В годы моего студенчества история зарубежного искусства кончалась примерно на Курбе, Мане упоминался как зачинатель упадка. Потом возникала некая «черная дыра» лет этак на восемьдесят. Затем на Западе наблюдались два противоборствующих явления: «кризис безобразия» (это все, что не входило в державные представления о соцреализме) и «зарубежные художники в борьбе за мир и демократию». Причем с этими последними возникали постоянные неловкости. Так, например, Пикассо в ту пору, с одной стороны, был чрезвычайно знаменит, недавно вступил в компартию, принимал участие в «борьбе за мир», а с другой – искусство его никак на соцреализм не походило.

«Импрессионистами» руководители Академии называли всех – и Ван Гога, и Матисса, и все это было не просто мракобесием, но каким-то кафкианским тоскливым бредом. Когда мы были на практике в Эрмитаже, Матисс, Пикассо, Дерен и прочие мастера ХХ века висели на щитах в запасниках. Марке, кажется, уже робко возникал в экспозиции. «Вот о ком бы я хотел написать в другой жизни», – думал я, не предполагая даже, что когда-нибудь это станет возможным, что я напишу о Марке, и не раз, и что будет этот художник восприниматься радетелями новейшего искусства почти консерватором.

В 1956-м открылась выставка Пикассо в Москве и потом в Ленинграде.

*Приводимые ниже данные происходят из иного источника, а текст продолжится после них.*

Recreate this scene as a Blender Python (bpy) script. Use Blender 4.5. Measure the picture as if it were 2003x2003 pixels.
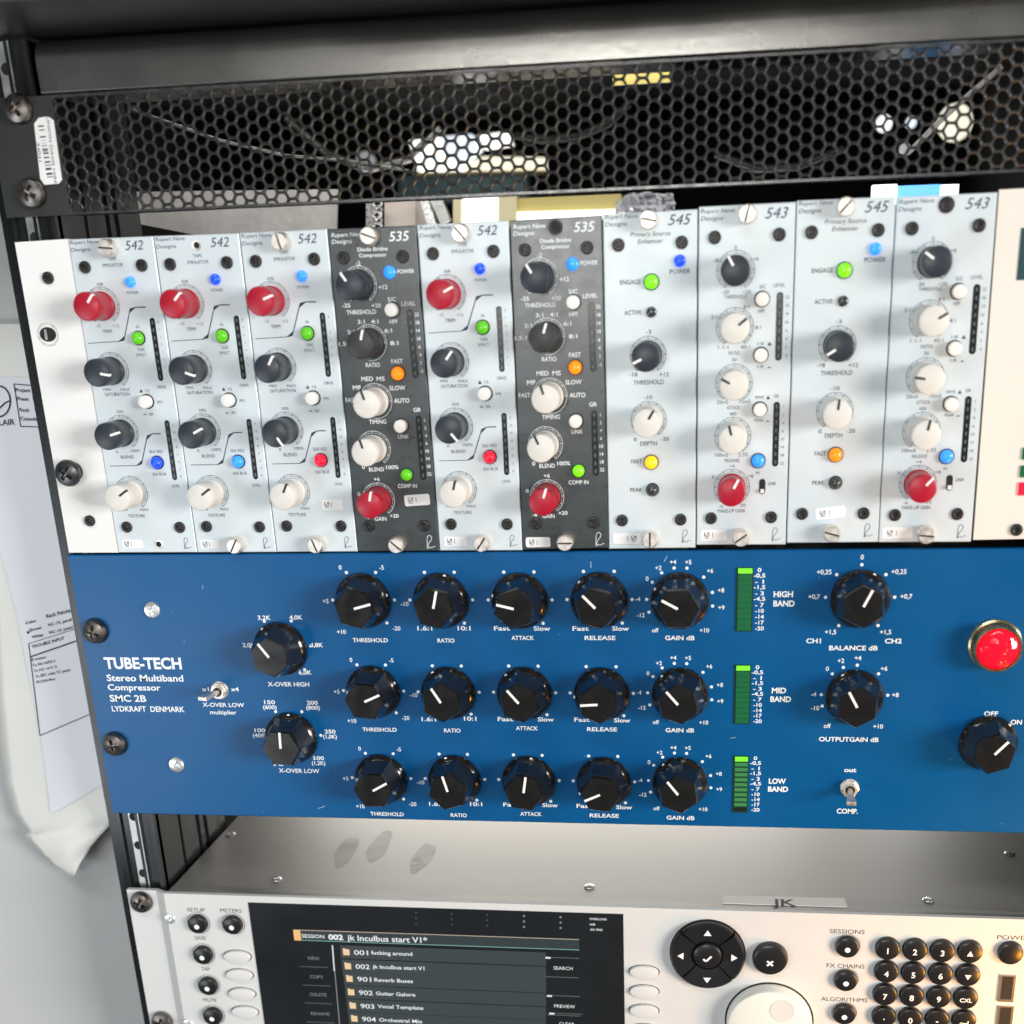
import bpy, bmesh, math, random
from mathutils import Vector, Matrix
random.seed(7)
D = bpy.data
for o in list(D.objects): D.objects.remove(o, do_unlink=True)
S = bpy.context.scene
COL = S.collection
MM = 0.001

# ------------------------------------------------------------------ camera
# pinhole solved from the rack geometry (482.6 mm panels, 38.1 mm modules, 44.45 mm units)
F, CX, CY = 2493.93, 1087.20, 1570.29
RV = Vector((0.38668825, 0.13662855, -0.0068817))
CAM = Vector((66.695, -559.367, -25.868))
th = RV.length; k = RV / th
K = Matrix(((0, -k.z, k.y), (k.z, 0, -k.x), (-k.y, k.x, 0)))
RR = Matrix.Identity(3) + math.sin(th) * K + (1 - math.cos(th)) * (K @ K)
R0 = Matrix(((1, 0, 0), (0, 0, -1), (0, 1, 0)))
WC = RR @ R0                      # world -> camera (x right, y down, z forward)
CW = WC.transposed()
def at(px, py, y=0.0):
    """point (mm) of the plane Y=y seen at photo pixel px,py (photo is 2003 px square)"""
    d = CW @ Vector(((px - CX) / F, (py - CY) / F, 1.0))
    t = (y - CAM.y) / d.y
    return CAM + d * t
cd = D.cameras.new('camera'); cam = D.objects.new('camera', cd); COL.objects.link(cam)
cd.sensor_width = 36; cd.lens = F / 2003 * 36
cd.shift_x = -(CX - 1001.5) / 2003; cd.shift_y = (CY - 1001.5) / 2003
cd.clip_start = 0.02; cd.clip_end = 30
flip = Matrix(((1, 0, 0), (0, -1, 0), (0, 0, -1)))
cam.matrix_world = Matrix.Translation(CAM * MM) @ (CW @ flip).to_4x4()
cd.dof.use_dof = True; cd.dof.aperture_fstop = 8
cd.dof.focus_distance = 0.60
S.camera = cam
S.render.resolution_x = S.render.resolution_y = 1024
S.view_settings.view_transform = 'Standard'; S.view_settings.look = 'None'
S.view_settings.exposure = -0.06; S.view_settings.gamma = 1

# ------------------------------------------------------------------ light
w = D.worlds.new('World'); S.world = w; w.use_nodes = True
w.node_tree.nodes['Background'].inputs[0].default_value = (0.86, 0.93, 1.0, 1)
w.node_tree.nodes['Background'].inputs[1].default_value = 0.14
def area(name, loc, target, sx, sy, energy, col):
    l = D.lights.new(name, 'AREA'); l.shape = 'RECTANGLE'; l.size = sx; l.size_y = sy
    l.energy = energy; l.color = col
    o = D.objects.new(name, l); COL.objects.link(o); o.location = Vector(loc) * MM
    o.rotation_euler = (Vector(target) - Vector(loc)).to_track_quat('-Z', 'Y').to_euler()
    return o
area('key_light', (4500, -2900, 330), (-60, 0, -130), 2.0, 1.5, 320, (1.0, 0.985, 0.965))
area('ceiling_tube_light', (-250, -900, 900), (0, 0, -100), 1.3, 0.09, 7.0, (0.92, 0.97, 1.0))
area('room_lamp', (-130, -1600, 45), (0, 0, 20), 0.55, 0.09, 5.5, (1.0, 0.98, 0.95))
area('low_left_light', (-1000, -1150, -560), (-200, 0, -200), 0.7, 0.5, 5.5, (0.88, 0.94, 1.0))  # added soft light for the sheen on the blue panel's left side
area('warm_lamp', (430, -260, -360), (215, 0, -310), 0.10, 0.10, 0.42, (1.0, 0.60, 0.22))
area('orange_lamp', (305, -110, -400), (240, 0, -360), 0.05, 0.05, 0.48, (1.0, 0.40, 0.03))
area('back_room_light', (-95, 620, -225), (-40, 60, -330), 0.50, 0.12, 2.4, (1.0, 0.98, 0.95))
area('back_right_light', (262, 620, -225), (150, 60, -330), 0.12, 0.10, 0.7, (0.95, 0.97, 1.0))  # second added back light, makes the right-hand highlight on the chassis top
area('interior_fill_light', (-40, 70, 88), (-40, 260, 10), 0.40, 0.02, 0.38, (1.0, 0.97, 0.92))  # added unseen fill, brightens the sheet and boxes behind the vent

# ------------------------------------------------------------------ materials
def mat(name, col, rough=0.5, metal=0.0, spec=0.5, emit=None, es=0.0, coat=0.0, noise=None, bump=None, trans=0.0):
    m = D.materials.new(name); m.use_nodes = True
    nt = m.node_tree; b = nt.nodes['Principled BSDF']
    b.inputs['Base Color'].default_value = (*col, 1); b.inputs['Roughness'].default_value = rough
    b.inputs['Metallic'].default_value = metal; b.inputs['Specular IOR Level'].default_value = spec
    b.inputs['Coat Weight'].default_value = coat
    if trans: b.inputs['Transmission Weight'].default_value = trans
    if emit: b.inputs['Emission Color'].default_value = (*emit, 1); b.inputs['Emission Strength'].default_value = es
    tc = nt.nodes.new('ShaderNodeTexCoord')
    if noise:   # (scale, amount, roughness amount, stretch xyz)
        sc, am, ra, st = noise
        mp = nt.nodes.new('ShaderNodeMapping'); mp.inputs['Scale'].default_value = st
        n = nt.nodes.new('ShaderNodeTexNoise'); n.inputs['Scale'].default_value = sc; n.inputs['Detail'].default_value = 6
        nt.links.new(tc.outputs['Object'], mp.inputs[0]); nt.links.new(mp.outputs[0], n.inputs['Vector'])
        mx = nt.nodes.new('ShaderNodeMix'); mx.data_type = 'RGBA'
        mx.inputs[6].default_value = (*[c * (1 - am) for c in col], 1); mx.inputs[7].default_value = (*[min(1, c * (1 + am)) for c in col], 1)
        nt.links.new(n.outputs[0], mx.inputs[0]); nt.links.new(mx.outputs[2], b.inputs['Base Color'])
        mr = nt.nodes.new('ShaderNodeMapRange'); mr.inputs[1].default_value = .3; mr.inputs[2].default_value = .7
        mr.inputs[3].default_value = max(.02, rough - ra); mr.inputs[4].default_value = min(1, rough + ra)
        nt.links.new(n.outputs[0], mr.inputs[0]); nt.links.new(mr.outputs[0], b.inputs['Roughness'])
    if bump:    # (scale, distance mm, stretch)
        sc, di, st = bump
        mp = nt.nodes.new('ShaderNodeMapping'); mp.inputs['Scale'].default_value = st
        n = nt.nodes.new('ShaderNodeTexNoise'); n.inputs['Scale'].default_value = sc; n.inputs['Detail'].default_value = 3
        bp = nt.nodes.new('ShaderNodeBump'); bp.inputs['Distance'].default_value = di * MM; bp.inputs['Strength'].default_value = 1
        nt.links.new(tc.outputs['Object'], mp.inputs[0]); nt.links.new(mp.outputs[0], n.inputs['Vector'])
        nt.links.new(n.outputs[0], bp.inputs['Height']); nt.links.new(bp.outputs[0], b.inputs['Normal'])
    return m
M = {}
M['module'] = mat('anodised_silver', (.63, .69, .71), .42, .15, noise=(60, .05, .06, (1, 1, 1)), bump=(900, .012, (1, 1, 1)))
M['ear'] = mat('white_painted_panel', (.80, .79, .765), .45, 0, noise=(40, .03, .05, (1, 1, 1)))
M['warm_ear'] = mat('warm_white_panel', (.76, .705, .63), .45, 0, noise=(40, .03, .05, (1, 1, 1)))
M['module_dark'] = mat('charcoal_anodised', (.034, .044, .046), .29, .1, spec=.9, noise=(160, .10, .03, (1, 1, 1)), bump=(520, .022, (1, 1, 1)))
M['blue'] = mat('blue_enamel', (.0, .084, .245), .33, 0, spec=.3, noise=(18, .10, .05, (1, 1, 1)), bump=(1200, .006, (1, 1, 1)))
M['ink'] = mat('navy_ink', (.035, .045, .085), .6)
M['ink_black'] = mat('black_ink', (.03, .03, .03), .6)
M['ink_white'] = mat('white_ink', (.86, .90, .90), .5)
M['slate'] = mat('slate_plastic', (.024, .031, .041), .36, noise=(300, .1, .05, (1, 1, 1)))
M['graphite'] = mat('graphite_plastic', (.032, .033, .033), .42, noise=(300, .1, .05, (1, 1, 1)))
M['red'] = mat('crimson_plastic', (.40, .004, .022), .36, noise=(300, .08, .05, (1, 1, 1)))
M['cream'] = mat('cream_plastic', (.70, .675, .62), .36, noise=(200, .03, .05, (1, 1, 1)))
M['line_white'] = mat('white_pointer', (.90, .89, .85), .45)
M['line_black'] = mat('black_pointer', (.015, .015, .015), .5)
M['bakelite'] = mat('black_bakelite', (.009, .0085, .008), .18, spec=.5, coat=.3, noise=(160, .3, .06, (1, 1, 1)))
M['oxide'] = mat('black_oxide_steel', (.045, .043, .042), .38, .7, noise=(400, .3, .1, (1, 1, 1)))
M['socket'] = mat('dark_socket', (.008, .008, .008), .7)
M['nickel'] = mat('nickel', (.86, .80, .72), .38, .9, noise=(500, .12, .12, (1, 1, 1)))
M['steel'] = mat('worn_steel_screw', (.20, .18, .165), .36, 1.0, noise=(350, .3, .12, (1, 1, 1)))
M['zinc'] = mat('bright_screw', (.82, .83, .82), .28, .8, noise=(400, .12, .1, (1, 1, 1)))
M['lens_dark'] = mat('smoked_lens', (.010, .014, .012), .22, coat=.4)
M['led_off'] = mat('unlit_led', (.10, .11, .11), .3)
M['led_smoke'] = mat('unlit_dark_led', (.035, .04, .04), .2, coat=.4)
M['button'] = mat('white_button', (.84, .82, .78), .4)
M['sticker'] = mat('white_sticker', (.86, .86, .85), .5)
def led(n, c, e, s): M[n] = mat(n, c, .28, emit=e, es=s, coat=.3)
led('led_lightblue', (.03, .22, .8), (.015, .25, 1.0), 1.0)
led('led_blue', (.01, .05, .7), (.002, .065, 1.0), 1.0)
led('led_green', (.08, .35, .01), (.10, .62, .0), .55)
led('led_brightgreen', (.15, .6, .01), (.17, .95, .0), .9)
led('led_red', (.6, .01, .03), (1.0, .0, .035), .9)
led('led_orange', (.8, .2, .01), (1.0, .24, .0), .95)
led('led_yellow', (.8, .45, .01), (1.0, .50, .0), 1.0)
led('segment_bright', (.1, .5, .02), (.18, .85, .02), .95)
M['segment'] = mat('green_segment', (.008, .10, .035), .25, emit=(.0, .10, .03), es=.35, coat=.3)
M['segment_low'] = mat('green_segment_faint', (.03, .17, .05), .25, emit=(.05, .22, .06), es=.35, coat=.3)
M['black_paint'] = mat('black_textured_paint', (.024, .025, .025), .42, spec=.5, noise=(30, .15, .06, (1, 1, 1)), bump=(500, .05, (1, 1, 1)))
M['bar_paint'] = mat('black_satin_beam', (.19, .184, .172), .27, .9, spec=.7, noise=(14, .25, .09, (1, 1, 1)), bump=(260, .03, (1, 1, 1)))
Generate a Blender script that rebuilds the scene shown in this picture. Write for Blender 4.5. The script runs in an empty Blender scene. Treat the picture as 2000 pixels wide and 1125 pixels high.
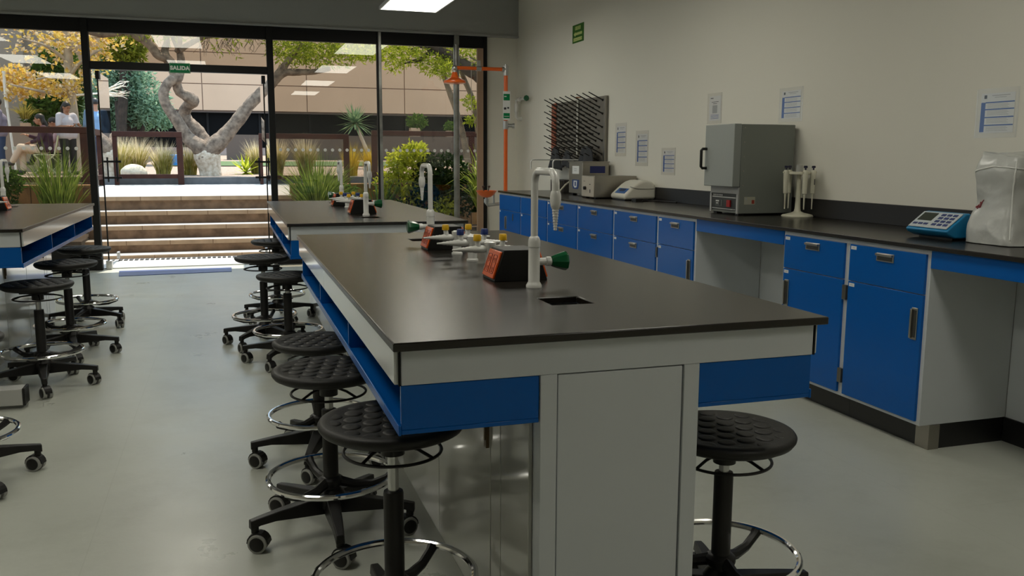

Надо сказать, что уже на последних курсах института я, как и другие бойкие студенты, стал читать лекции, причем о современном западном искусстве, – такая вольность была инициирована сверху в ожидании Московского фестиваля молодежи и студентов. Тексты, естественно, фильтровались, но живое слово все же оставалось (если и не вполне живое, то и не совсем дохлое): какие-то суждения, относительно вольные, я себе позволял – не от храбрости, а от увлеченности, несдержанности и наивной веры в наступающую вольность.